Playing along Ben Simmons, Joel Embiid, and another sharpshooter like J.J. Redick gets Covington open looks. He’s learned to maximize those opportunities.

Now, with his new extension, Covington is just as big of an impact off the court, as well.

By renegotiating his salary for this season, the Sixers are left with enough money to be serious players next summer when some marquee free agents will hit the open market. It was a stroke of genius for the front office, and also a rare occurrence, as ESPN’s Bobby Marks pointed out that a move similar to this has occurred just seven times since 1998.

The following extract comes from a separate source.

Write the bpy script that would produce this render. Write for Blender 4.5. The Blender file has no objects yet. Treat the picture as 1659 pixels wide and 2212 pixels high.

As reported last season, the Sixers made a significant push to acquire Paul George from the Indiana Pacers at the trade deadline. Part of that package included Covington. Although they love Covington in Philadelphia, they believed giving him up for George would have been worth it. Obviously, that didn’t pan out, but the good news now is that the Sixers will have the cap space to pursue George should he opt for free agency this summer.

It’s been no secret that George would like to test the open waters and find the best fit for himself. Although George is playing alongside the most talented players he’s ever had by his side with Russell Westbrook and Carmelo Anthony, he is just one of many impact free agents on the market.

Covington’s brilliant extension gives Philadelphia the option to meet with a player like George, and not only offer him the promise of playing with budding stars like Embiid and Simmons, but with quality starters like Covington. And if George isn’t amenable to the possibility, someone else might be.

On a personal level, Covington embodies “the process” in Philadelphia. From his humble beginnings to now being a multi-millionaire whose efforts are being handsomely rewarded, his story is a good one. 

Not only for him, but for the Sixers, too.

Yes, Ben Simmons and Joel Embiid hold the keys to the Sixers’ championship hopes, but once again, Covington is proving to be the X-factor.

This time, he’s extending his intangibles off the court as well.